On that date, in one of the darkest hours of the Second World War, 4963 soldiers of the 2nd Canadian division,with air and naval support, set sail for Dieppe, Puys, and Pourville, and the waiting guns of the Nazi occupying forces. This was the first large scale Allied military operation that looked forward to the liberation of France. The battle was brief and bloody: 807 died,1946 were made prisoners of war and only 2210 soldiers returned.

My uncle Tom was one those taken prisoner. He was a close friend of the family; my father served with him in the South Saskatchewan regiment,which fought on the beach at Pourville. Fortunately,my father was in the Dental Corps.

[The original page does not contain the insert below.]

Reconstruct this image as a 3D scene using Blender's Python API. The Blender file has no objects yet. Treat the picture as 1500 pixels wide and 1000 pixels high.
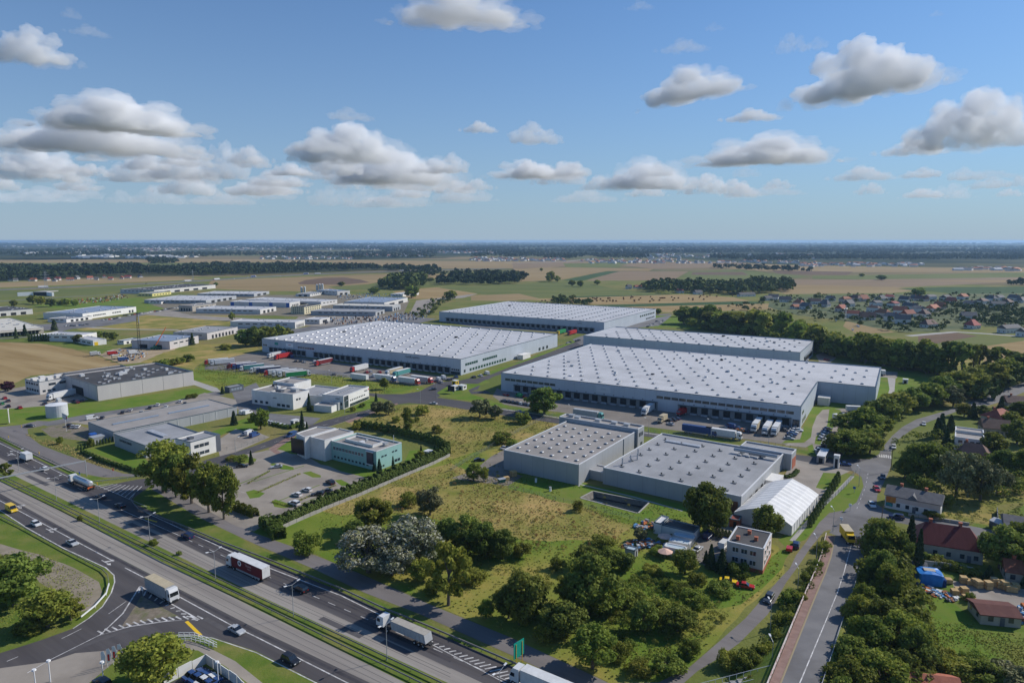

Saved by the skin of his teeth!

There is a stele in the “Square du Canada” inscribed with all the connections Dieppe has with Canada.


Here we learned that Dieppe was the port from which “the daughters of the king” came to Canada. Between 1663 and 1673, 770 young women left France for Quebec sent by Louis XIV to take husbands to people New France.

There you are. Another bit of Canadian history with a happier ending.